Would you retype all of these records exactly?
--- START EXTRACTED ENTRIES ---
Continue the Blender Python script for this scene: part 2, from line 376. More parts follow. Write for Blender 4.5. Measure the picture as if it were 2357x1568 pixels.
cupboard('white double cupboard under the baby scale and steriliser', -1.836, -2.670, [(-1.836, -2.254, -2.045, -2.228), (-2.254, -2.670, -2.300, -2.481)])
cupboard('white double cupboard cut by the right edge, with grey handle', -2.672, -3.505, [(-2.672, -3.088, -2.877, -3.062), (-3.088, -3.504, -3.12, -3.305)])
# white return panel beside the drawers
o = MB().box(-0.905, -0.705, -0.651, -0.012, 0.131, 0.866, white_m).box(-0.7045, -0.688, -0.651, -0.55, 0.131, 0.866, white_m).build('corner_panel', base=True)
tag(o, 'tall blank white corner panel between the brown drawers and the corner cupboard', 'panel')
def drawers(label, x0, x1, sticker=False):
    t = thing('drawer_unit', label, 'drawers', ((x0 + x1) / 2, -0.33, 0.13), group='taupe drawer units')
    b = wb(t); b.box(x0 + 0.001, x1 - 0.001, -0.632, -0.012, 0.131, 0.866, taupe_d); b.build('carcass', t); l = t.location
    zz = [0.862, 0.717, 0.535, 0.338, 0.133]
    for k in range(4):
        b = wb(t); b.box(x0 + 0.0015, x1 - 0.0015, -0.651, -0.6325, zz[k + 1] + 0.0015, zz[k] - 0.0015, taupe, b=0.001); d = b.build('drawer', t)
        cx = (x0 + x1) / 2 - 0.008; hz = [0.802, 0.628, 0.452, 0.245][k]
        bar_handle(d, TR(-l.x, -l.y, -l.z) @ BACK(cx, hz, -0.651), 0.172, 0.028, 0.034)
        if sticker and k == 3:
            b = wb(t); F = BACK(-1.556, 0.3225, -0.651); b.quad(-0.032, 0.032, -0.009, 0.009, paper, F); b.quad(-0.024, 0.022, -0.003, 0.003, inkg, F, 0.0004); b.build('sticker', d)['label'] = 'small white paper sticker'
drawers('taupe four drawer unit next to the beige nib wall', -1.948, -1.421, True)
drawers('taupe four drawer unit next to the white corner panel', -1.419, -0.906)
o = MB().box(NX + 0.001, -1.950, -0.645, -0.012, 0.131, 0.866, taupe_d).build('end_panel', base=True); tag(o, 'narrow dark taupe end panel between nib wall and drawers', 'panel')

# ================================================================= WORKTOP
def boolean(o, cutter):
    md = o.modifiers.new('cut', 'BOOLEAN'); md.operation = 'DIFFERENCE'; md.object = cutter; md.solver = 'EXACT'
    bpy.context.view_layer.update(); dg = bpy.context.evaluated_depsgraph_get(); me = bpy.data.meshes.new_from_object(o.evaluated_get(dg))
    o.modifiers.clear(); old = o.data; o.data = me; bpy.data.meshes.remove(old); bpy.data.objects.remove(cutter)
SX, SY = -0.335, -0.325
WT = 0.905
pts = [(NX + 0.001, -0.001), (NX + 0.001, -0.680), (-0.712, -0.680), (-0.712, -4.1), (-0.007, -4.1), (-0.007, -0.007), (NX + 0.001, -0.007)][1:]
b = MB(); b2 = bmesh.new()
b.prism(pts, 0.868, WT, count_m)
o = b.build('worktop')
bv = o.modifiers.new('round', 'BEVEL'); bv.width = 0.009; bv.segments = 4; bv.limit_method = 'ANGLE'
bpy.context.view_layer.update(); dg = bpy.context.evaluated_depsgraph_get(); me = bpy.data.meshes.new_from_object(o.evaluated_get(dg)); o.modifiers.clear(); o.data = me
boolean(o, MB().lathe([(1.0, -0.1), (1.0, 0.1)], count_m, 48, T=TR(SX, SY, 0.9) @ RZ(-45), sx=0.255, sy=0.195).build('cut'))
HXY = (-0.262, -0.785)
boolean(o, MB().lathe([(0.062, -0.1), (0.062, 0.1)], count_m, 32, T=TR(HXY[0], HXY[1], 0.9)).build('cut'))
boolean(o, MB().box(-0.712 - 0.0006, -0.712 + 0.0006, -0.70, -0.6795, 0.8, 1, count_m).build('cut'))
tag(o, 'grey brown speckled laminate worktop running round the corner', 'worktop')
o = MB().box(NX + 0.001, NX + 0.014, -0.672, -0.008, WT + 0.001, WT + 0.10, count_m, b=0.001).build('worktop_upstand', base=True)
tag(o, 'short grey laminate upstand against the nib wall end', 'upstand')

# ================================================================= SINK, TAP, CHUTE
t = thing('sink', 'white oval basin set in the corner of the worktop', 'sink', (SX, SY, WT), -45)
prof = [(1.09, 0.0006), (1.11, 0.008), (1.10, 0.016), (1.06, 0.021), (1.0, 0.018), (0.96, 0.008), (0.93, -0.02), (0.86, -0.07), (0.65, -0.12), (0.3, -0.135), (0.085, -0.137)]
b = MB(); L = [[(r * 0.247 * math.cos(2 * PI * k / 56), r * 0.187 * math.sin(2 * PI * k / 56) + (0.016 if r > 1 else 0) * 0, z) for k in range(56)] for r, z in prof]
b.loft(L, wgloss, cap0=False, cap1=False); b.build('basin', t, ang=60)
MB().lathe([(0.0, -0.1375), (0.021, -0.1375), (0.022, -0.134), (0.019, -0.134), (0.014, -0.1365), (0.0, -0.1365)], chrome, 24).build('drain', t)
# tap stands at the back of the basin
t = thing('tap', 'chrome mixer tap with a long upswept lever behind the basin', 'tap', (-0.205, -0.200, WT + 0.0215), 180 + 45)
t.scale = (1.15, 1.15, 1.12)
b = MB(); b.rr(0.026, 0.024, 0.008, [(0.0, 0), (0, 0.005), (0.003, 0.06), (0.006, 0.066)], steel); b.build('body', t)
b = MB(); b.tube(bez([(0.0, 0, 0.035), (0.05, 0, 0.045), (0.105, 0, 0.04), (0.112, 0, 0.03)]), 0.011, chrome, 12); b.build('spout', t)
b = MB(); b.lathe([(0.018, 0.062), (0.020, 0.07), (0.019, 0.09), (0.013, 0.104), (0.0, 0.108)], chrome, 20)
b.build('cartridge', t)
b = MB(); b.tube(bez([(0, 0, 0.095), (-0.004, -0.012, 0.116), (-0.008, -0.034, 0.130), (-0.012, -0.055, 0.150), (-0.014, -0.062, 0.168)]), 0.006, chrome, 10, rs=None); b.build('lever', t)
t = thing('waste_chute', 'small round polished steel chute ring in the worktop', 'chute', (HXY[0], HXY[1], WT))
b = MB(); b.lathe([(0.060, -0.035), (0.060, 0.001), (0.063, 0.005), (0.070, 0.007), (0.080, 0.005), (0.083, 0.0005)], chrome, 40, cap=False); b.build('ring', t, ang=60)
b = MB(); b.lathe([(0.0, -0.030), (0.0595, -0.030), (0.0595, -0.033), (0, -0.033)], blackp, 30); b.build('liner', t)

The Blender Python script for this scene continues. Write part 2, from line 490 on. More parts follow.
--- END EXTRACTED ENTRIES ---
* **WRITTEN RESPONSE**:
Continue the Blender Python script for this scene: part 2, from line 376. More parts follow. Write for Blender 4.5. Measure the picture as if it were 2357x1568 pixels.
cupboard('white double cupboard under the baby scale and steriliser', -1.836, -2.670, [(-1.836, -2.254, -2.045, -2.228), (-2.254, -2.670, -2.300, -2.481)])
cupboard('white double cupboard cut by the right edge, with grey handle', -2.672, -3.505, [(-2.672, -3.088, -2.877, -3.062), (-3.088, -3.504, -3.12, -3.305)])
# white return panel beside the drawers
o = MB().box(-0.905, -0.705, -0.651, -0.012, 0.131, 0.866, white_m).box(-0.7045, -0.688, -0.651, -0.55, 0.131, 0.866, white_m).build('corner_panel', base=True)
tag(o, 'tall blank white corner panel between the brown drawers and the corner cupboard', 'panel')
def drawers(label, x0, x1, sticker=False):
    t = thing('drawer_unit', label, 'drawers', ((x0 + x1) / 2, -0.33, 0.13), group='taupe drawer units')
    b = wb(t); b.box(x0 + 0.001, x1 - 0.001, -0.632, -0.012, 0.131, 0.866, taupe_d); b.build('carcass', t); l = t.location
    zz = [0.862, 0.717, 0.535, 0.338, 0.133]
    for k in range(4):
        b = wb(t); b.box(x0 + 0.0015, x1 - 0.0015, -0.651, -0.6325, zz[k + 1] + 0.0015, zz[k] - 0.0015, taupe, b=0.001); d = b.build('drawer', t)
        cx = (x0 + x1) / 2 - 0.008; hz = [0.802, 0.628, 0.452, 0.245][k]
        bar_handle(d, TR(-l.x, -l.y, -l.z) @ BACK(cx, hz, -0.651), 0.172, 0.028, 0.034)
        if sticker and k == 3:
            b = wb(t); F = BACK(-1.556, 0.3225, -0.651); b.quad(-0.032, 0.032, -0.009, 0.009, paper, F); b.quad(-0.024, 0.022, -0.003, 0.003, inkg, F, 0.0004); b.build('sticker', d)['label'] = 'small white paper sticker'
drawers('taupe four drawer unit next to the beige nib wall', -1.948, -1.421, True)
drawers('taupe four drawer unit next to the white corner panel', -1.419, -0.906)
o = MB().box(NX + 0.001, -1.950, -0.645, -0.012, 0.131, 0.866, taupe_d).build('end_panel', base=True); tag(o, 'narrow dark taupe end panel between nib wall and drawers', 'panel')

# ================================================================= WORKTOP
def boolean(o, cutter):
    md = o.modifiers.new('cut', 'BOOLEAN'); md.operation = 'DIFFERENCE'; md.object = cutter; md.solver = 'EXACT'
    bpy.context.view_layer.update(); dg = bpy.context.evaluated_depsgraph_get(); me = bpy.data.meshes.new_from_object(o.evaluated_get(dg))
    o.modifiers.clear(); old = o.data; o.data = me; bpy.data.meshes.remove(old); bpy.data.objects.remove(cutter)
SX, SY = -0.335, -0.325
WT = 0.905
pts = [(NX + 0.001, -0.001), (NX + 0.001, -0.680), (-0.712, -0.680), (-0.712, -4.1), (-0.007, -4.1), (-0.007, -0.007), (NX + 0.001, -0.007)][1:]
b = MB(); b2 = bmesh.new()
b.prism(pts, 0.868, WT, count_m)
o = b.build('worktop')
bv = o.modifiers.new('round', 'BEVEL'); bv.width = 0.009; bv.segments = 4; bv.limit_method = 'ANGLE'
bpy.context.view_layer.update(); dg = bpy.context.evaluated_depsgraph_get(); me = bpy.data.meshes.new_from_object(o.evaluated_get(dg)); o.modifiers.clear(); o.data = me
boolean(o, MB().lathe([(1.0, -0.1), (1.0, 0.1)], count_m, 48, T=TR(SX, SY, 0.9) @ RZ(-45), sx=0.255, sy=0.195).build('cut'))
HXY = (-0.262, -0.785)
boolean(o, MB().lathe([(0.062, -0.1), (0.062, 0.1)], count_m, 32, T=TR(HXY[0], HXY[1], 0.9)).build('cut'))
boolean(o, MB().box(-0.712 - 0.0006, -0.712 + 0.0006, -0.70, -0.6795, 0.8, 1, count_m).build('cut'))
tag(o, 'grey brown speckled laminate worktop running round the corner', 'worktop')
o = MB().box(NX + 0.001, NX + 0.014, -0.672, -0.008, WT + 0.001, WT + 0.10, count_m, b=0.001).build('worktop_upstand', base=True)
tag(o, 'short grey laminate upstand against the nib wall end', 'upstand')

# ================================================================= SINK, TAP, CHUTE
t = thing('sink', 'white oval basin set in the corner of the worktop', 'sink', (SX, SY, WT), -45)
prof = [(1.09, 0.0006), (1.11, 0.008), (1.10, 0.016), (1.06, 0.021), (1.0, 0.018), (0.96, 0.008), (0.93, -0.02), (0.86, -0.07), (0.65, -0.12), (0.3, -0.135), (0.085, -0.137)]
b = MB(); L = [[(r * 0.247 * math.cos(2 * PI * k / 56), r * 0.187 * math.sin(2 * PI * k / 56) + (0.016 if r > 1 else 0) * 0, z) for k in range(56)] for r, z in prof]
b.loft(L, wgloss, cap0=False, cap1=False); b.build('basin', t, ang=60)
MB().lathe([(0.0, -0.1375), (0.021, -0.1375), (0.022, -0.134), (0.019, -0.134), (0.014, -0.1365), (0.0, -0.1365)], chrome, 24).build('drain', t)
# tap stands at the back of the basin
t = thing('tap', 'chrome mixer tap with a long upswept lever behind the basin', 'tap', (-0.205, -0.200, WT + 0.0215), 180 + 45)
t.scale = (1.15, 1.15, 1.12)
b = MB(); b.rr(0.026, 0.024, 0.008, [(0.0, 0), (0, 0.005), (0.003, 0.06), (0.006, 0.066)], steel); b.build('body', t)
b = MB(); b.tube(bez([(0.0, 0, 0.035), (0.05, 0, 0.045), (0.105, 0, 0.04), (0.112, 0, 0.03)]), 0.011, chrome, 12); b.build('spout', t)
b = MB(); b.lathe([(0.018, 0.062), (0.020, 0.07), (0.019, 0.09), (0.013, 0.104), (0.0, 0.108)], chrome, 20)
b.build('cartridge', t)
b = MB(); b.tube(bez([(0, 0, 0.095), (-0.004, -0.012, 0.116), (-0.008, -0.034, 0.130), (-0.012, -0.055, 0.150), (-0.014, -0.062, 0.168)]), 0.006, chrome, 10, rs=None); b.build('lever', t)
t = thing('waste_chute', 'small round polished steel chute ring in the worktop', 'chute', (HXY[0], HXY[1], WT))
b = MB(); b.lathe([(0.060, -0.035), (0.060, 0.001), (0.063, 0.005), (0.070, 0.007), (0.080, 0.005), (0.083, 0.0005)], chrome, 40, cap=False); b.build('ring', t, ang=60)
b = MB(); b.lathe([(0.0, -0.030), (0.0595, -0.030), (0.0595, -0.033), (0, -0.033)], blackp, 30); b.build('liner', t)

The Blender Python script for this scene continues. Write part 2, from line 490 on. More parts follow.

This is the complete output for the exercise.